From this statement we perceive that the plays are more than two-thirds rewritten by him, and that the remaining third is his adoption. Though the construction and characteristic features remain generally the same, the difference is most striking, owing to the energy and art displayed by Shakespeare in their adaptation.

Considering the multiplicity of stirring events, and the length of time supposed to elapse during each play, it is surprizing that so many characters are well defined, and actually made prominent.

So vivid an epitome of the wars between the red and white roses affords an instructive contrast to the proverbial saying-"The good old times." Here swords are despicable unless continually dropping blood, and warrior's heads are tumbled on the scene as if for sport, while the uproar of drums and trumpets is drowned in clamorous scolding. We naturally look for the cause of all this; when the fury is found to have arisen from Henry's mildness; the inhumanity from his abhorence of it. Severe satire on the "good old times !"

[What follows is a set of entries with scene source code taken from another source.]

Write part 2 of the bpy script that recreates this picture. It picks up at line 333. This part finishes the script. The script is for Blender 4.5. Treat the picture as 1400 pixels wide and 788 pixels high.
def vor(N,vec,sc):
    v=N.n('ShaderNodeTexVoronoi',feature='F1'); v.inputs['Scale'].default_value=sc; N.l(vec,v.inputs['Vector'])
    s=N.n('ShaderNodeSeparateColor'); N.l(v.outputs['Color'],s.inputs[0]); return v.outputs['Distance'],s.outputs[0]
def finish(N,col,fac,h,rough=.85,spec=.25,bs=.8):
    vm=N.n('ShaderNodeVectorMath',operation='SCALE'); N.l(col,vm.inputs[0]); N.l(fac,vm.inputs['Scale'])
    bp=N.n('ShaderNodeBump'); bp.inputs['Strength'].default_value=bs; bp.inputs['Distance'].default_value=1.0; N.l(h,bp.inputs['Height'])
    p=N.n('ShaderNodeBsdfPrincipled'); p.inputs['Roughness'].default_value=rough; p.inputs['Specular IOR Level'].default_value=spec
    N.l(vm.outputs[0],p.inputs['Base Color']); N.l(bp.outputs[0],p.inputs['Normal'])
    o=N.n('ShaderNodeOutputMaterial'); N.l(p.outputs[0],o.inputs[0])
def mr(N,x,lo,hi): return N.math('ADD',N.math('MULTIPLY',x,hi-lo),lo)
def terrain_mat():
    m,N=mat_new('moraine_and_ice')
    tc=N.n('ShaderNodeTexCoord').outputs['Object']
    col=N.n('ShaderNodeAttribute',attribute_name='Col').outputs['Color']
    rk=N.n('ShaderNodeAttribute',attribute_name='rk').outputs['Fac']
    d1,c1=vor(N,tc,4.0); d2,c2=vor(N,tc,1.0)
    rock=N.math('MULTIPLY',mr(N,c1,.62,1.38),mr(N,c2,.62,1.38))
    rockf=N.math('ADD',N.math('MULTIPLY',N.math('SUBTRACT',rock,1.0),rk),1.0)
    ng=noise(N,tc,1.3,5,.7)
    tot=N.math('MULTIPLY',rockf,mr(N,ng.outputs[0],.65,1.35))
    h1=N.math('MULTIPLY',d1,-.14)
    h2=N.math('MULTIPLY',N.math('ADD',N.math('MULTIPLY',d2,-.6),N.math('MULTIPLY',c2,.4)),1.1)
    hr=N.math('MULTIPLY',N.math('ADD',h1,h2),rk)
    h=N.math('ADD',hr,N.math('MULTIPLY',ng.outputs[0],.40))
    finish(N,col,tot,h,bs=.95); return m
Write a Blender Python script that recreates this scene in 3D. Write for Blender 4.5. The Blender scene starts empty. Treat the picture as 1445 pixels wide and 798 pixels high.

We are called an ungallant nation; yet, amidst these murderous excesses, when even the boy Rutland could not escape, the women passed on unscathed; so entirely so, that Margaret, the "Amazonian trull," cannot persuade any of the butchers, in her despair, to kill her. The same may be said of our Commonwealth wars, the women were unharmed; which is some satisfaction to an Englishman, when he fails in picking up a lady's fan gracefully.